From the past I would cite as Great and Golden TV: Band of Brothers, Battlestar Galactica, The Beiderbecke Tapes, Bleak House, Boys from the Blackstuff, Brideshead Revisited, Buffy the Vampire Slayer, Cracker, The Crow Road, Damages, Edge of Darkness, Firefly, I Claudius, The Jewel in the Crown, The Killing, Life on Mars, Oranges are Not the Only Fruit, Our Friends in the North, Martin Chuzzlewit, Middlemarch, Pennies from Heaven, Prime Suspect, The Prisoner, Shameless, The Singing Detective, The Sopranos, Takin’ Over the Asylum, This Life, Tutti Frutti, The West Wing, Twin Peaks.

Not yet seen….

(I’ve had reliably recommended, but not yet seen, Boardwalk Empire, Dexter, Freaks and Geeks, The Game, Generation War (Our Fathers, Our Mothers), The Hour, Line of Duty, Lonesome Dove, Pushing Daisies, Ripper Street, Six Feet Under, Spiral, Veronica Mars, The Wire.)  I’m happy to receive further recommendations or to be reminded of anything I’ve missed from my list.

Tatau is one of those “Guilty-Pleasure” shows

The following list are TV series that I have watched with huge pleasure, but even at the time knew they were not for all tastes : 24, The 100, American Horror Story, Atlantis, The Avengers, Being Human, Call the Midwife, The Champions,
Doctor Who, Dynasty, The Flash, Glue, Heroes, The House of Eliott, In the Flesh, Land of the Giants, Merlin, Misfits, My Mad Fat Diary, North and South, The Returned, The Tripods, Spartacus, Star Trek, The Three Musketeers, Timeslip, The X Files – all entertaining and, for different reasons, shows that absorbed my imagination.
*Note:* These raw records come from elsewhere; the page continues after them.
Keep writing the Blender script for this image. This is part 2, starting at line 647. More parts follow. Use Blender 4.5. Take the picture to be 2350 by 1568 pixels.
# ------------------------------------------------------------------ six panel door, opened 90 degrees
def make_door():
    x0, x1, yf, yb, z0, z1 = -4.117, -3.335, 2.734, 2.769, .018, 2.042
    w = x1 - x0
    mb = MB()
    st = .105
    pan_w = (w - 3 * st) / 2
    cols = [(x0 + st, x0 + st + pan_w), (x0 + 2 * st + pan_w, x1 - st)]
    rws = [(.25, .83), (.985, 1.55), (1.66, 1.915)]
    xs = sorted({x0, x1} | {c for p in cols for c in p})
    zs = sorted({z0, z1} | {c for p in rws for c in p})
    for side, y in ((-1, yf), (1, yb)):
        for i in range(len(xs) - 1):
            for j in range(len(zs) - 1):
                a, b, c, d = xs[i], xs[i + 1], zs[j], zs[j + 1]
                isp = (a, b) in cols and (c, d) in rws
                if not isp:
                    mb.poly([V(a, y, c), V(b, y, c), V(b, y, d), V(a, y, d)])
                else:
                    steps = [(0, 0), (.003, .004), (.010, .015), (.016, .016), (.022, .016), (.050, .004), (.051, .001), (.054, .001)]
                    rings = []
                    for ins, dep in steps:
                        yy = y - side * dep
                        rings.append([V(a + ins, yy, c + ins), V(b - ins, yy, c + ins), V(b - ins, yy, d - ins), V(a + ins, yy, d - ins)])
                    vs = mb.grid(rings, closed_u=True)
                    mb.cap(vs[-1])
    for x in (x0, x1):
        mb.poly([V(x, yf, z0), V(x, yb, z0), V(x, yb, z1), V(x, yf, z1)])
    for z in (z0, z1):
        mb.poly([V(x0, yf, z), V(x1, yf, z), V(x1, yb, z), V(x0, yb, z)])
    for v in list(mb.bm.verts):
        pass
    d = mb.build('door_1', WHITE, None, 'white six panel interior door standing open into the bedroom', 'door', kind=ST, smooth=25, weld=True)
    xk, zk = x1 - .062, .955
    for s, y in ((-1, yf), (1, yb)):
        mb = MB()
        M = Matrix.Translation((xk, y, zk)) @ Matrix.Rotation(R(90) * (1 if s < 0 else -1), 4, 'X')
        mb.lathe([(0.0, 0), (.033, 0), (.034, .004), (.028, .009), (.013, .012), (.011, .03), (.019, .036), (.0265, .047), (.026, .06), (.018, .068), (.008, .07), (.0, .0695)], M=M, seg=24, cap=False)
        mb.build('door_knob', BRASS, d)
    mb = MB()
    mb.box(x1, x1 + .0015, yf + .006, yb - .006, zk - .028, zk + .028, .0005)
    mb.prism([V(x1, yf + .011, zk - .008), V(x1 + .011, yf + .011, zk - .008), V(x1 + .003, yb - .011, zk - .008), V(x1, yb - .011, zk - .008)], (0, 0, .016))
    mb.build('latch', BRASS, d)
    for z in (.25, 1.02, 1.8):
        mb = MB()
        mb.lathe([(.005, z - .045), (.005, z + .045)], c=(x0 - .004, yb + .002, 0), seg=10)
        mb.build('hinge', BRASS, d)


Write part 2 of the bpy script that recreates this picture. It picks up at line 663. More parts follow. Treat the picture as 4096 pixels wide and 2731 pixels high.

But I wouldn’t put them in the “Past Glories” paragraph above. Tatau fits into this category, I think.

Perfect entertainment but something amiss

In all these guilty-pleasure shows, the concept is bigger than the final execution. The actors are usually brilliant, scenes are regularly stunning, all the design elements could not be bettered. But somehow the totality of the script misses a satisfying arc; often the conclusion is contrived, rushed or flawed; sometimes a formula kicks in and writers start repeating successful tropes. Alan Garner once wrote that “originality is the colouring of existing themes” and, in my book, Tatau’s colours were vibrant.